Это был как бы приказ впрок — пока не поступят новые показания.
4. 23 декабря в шесть часов вечера начинается седьмое заседание комитета. Сначала разбирали оставшиеся бумаги, затем — до часа ночи «в присутствии комитета допрашиван князь Трубецкой, который на данные ему вопросы, при всем настоянии членов, дал ответы неудовлетворительные. Положили: передопросить его, составя вопросы против замеченных недостатков, неясностей и разноречий».
Затем — шесть подписей, причем «генерал-фельдцехмейстер Михаил» и «генерал-адъютант Бенкендорф» так размахнулись, что уже совсем оттеснили других с листа.

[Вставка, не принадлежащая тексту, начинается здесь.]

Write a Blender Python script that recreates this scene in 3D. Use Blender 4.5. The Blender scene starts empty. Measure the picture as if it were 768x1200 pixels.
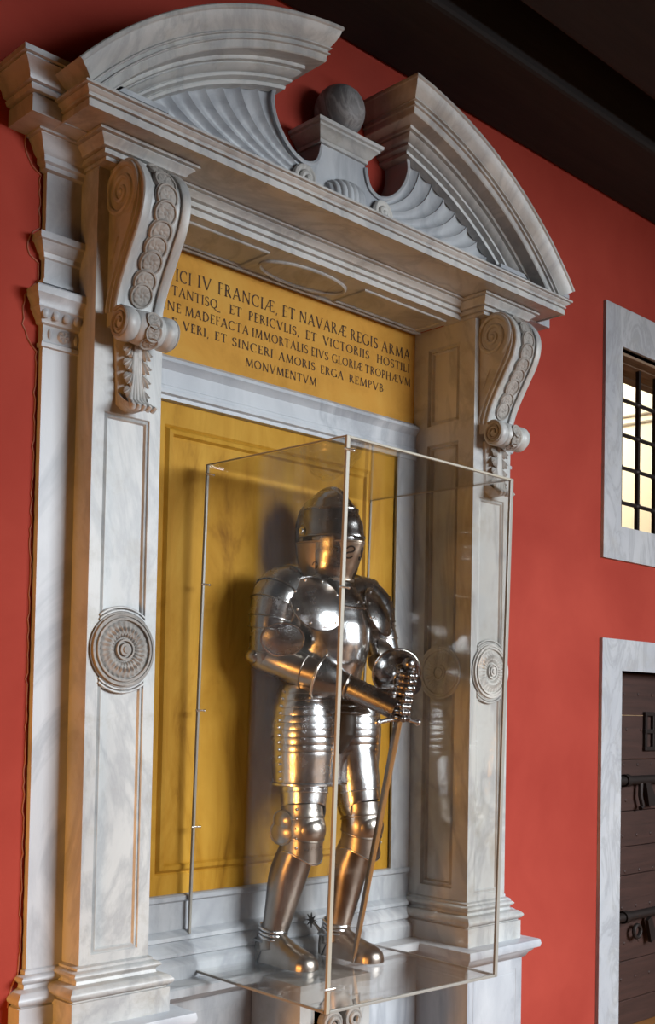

Открыв дело Трубецкого, находим, что он показывал в этот вечер: подробнее всего освещает историю тайного общества преимущественно за первые годы (1816–1820), называет и лидеров, пусть давних, но важных. Про 14 декабря Трубецкой в основном повторяет уже известное и даже утверждает, что не знает или почти не знает многих арестованных. Однако в тот вечер Трубецкой решился назвать членов Южного общества и объявить про их республиканские планы (на первом допросе он еще предлагал спросить обо всем Пестеля). Про южан уже знали от Майбороды, но на многих приказа еще не было: стремились соблюсти законное правило — брать лишь после двух свидетельств.
Второе показание Трубецкого поэтому ускорило арест Бестужева-Рюмина, Волконского, Давыдова, Барятинского, Тизенгаузена, Повало-Швайковского, Капниста, Канчеялова, Ентальцова, Кальма и Нарышкина.
Наконец, впервые упомянуты Батеньков, Митьков, Грибоедов, Хотяинцев, Моллер, Шаховской, Вольский и командир Ахтырского гусарского полка, лунинский кузен полковник Артамон Муравьев.
Итак, комитету 23 декабря было чем поживиться, но, судя по протоколу, генерал-адъютанты недовольны.
На том заседании Трубецкому, вероятно, угрожали, ибо догадывались (по намекам одних и показаниям других), что он знает больше, чем говорит…
Если сравнить Трубецкого этих дней с Рылеевым, легко заметить одно обстоятельство: Рылеев открывает или скрывает то, что, по его мнению, в пользу общества, — Трубецкой же прежде всего защищает себя: его покаяния скоро переходят в просьбы о пощаде; он не склонен, как Рылеев, оправдываться, что если средства были нехороши, то все же цели — благородны.